> **Exercise objective**
Restate, exactly and only, the lines from the first through the line containing "bgm['white']); w.build('frame', r)".
◆ ◆ ◆
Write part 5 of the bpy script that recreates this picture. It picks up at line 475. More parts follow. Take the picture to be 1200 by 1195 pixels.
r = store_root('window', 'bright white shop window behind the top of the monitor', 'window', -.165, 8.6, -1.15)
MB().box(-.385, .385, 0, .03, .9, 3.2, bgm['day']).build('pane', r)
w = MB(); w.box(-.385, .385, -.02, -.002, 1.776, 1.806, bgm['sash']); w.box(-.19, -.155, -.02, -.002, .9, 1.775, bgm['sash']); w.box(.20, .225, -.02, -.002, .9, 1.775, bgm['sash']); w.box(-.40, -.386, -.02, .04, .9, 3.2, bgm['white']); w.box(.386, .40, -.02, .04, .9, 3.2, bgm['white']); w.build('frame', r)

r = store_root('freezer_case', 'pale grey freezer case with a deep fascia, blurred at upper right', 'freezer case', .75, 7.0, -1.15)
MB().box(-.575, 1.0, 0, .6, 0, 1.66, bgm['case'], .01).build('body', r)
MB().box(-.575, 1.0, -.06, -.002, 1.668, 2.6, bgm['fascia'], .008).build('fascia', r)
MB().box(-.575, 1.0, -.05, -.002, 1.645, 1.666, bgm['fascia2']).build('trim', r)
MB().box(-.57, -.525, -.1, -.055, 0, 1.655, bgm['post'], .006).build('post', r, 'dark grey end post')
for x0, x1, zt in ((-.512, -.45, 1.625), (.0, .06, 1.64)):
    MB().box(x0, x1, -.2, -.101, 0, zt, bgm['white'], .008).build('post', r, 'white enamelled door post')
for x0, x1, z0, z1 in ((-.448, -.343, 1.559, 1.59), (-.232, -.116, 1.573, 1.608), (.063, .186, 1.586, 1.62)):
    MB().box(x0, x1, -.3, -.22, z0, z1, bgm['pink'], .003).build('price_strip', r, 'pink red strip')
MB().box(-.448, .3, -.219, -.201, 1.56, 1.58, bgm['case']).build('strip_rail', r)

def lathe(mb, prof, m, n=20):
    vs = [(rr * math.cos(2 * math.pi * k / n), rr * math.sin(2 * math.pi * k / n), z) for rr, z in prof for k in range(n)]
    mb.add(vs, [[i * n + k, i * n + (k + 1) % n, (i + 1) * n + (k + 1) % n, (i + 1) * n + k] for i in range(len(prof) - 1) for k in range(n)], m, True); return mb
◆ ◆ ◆
> **Result below**
Write part 5 of the bpy script that recreates this picture. It picks up at line 475. More parts follow. Take the picture to be 1200 by 1195 pixels.
r = store_root('window', 'bright white shop window behind the top of the monitor', 'window', -.165, 8.6, -1.15)
MB().box(-.385, .385, 0, .03, .9, 3.2, bgm['day']).build('pane', r)
w = MB(); w.box(-.385, .385, -.02, -.002, 1.776, 1.806, bgm['sash']); w.box(-.19, -.155, -.02, -.002, .9, 1.775, bgm['sash']); w.box(.20, .225, -.02, -.002, .9, 1.775, bgm['sash']); w.box(-.40, -.386, -.02, .04, .9, 3.2, bgm['white']); w.box(.386, .40, -.02, .04, .9, 3.2, bgm['white']); w.build('frame', r)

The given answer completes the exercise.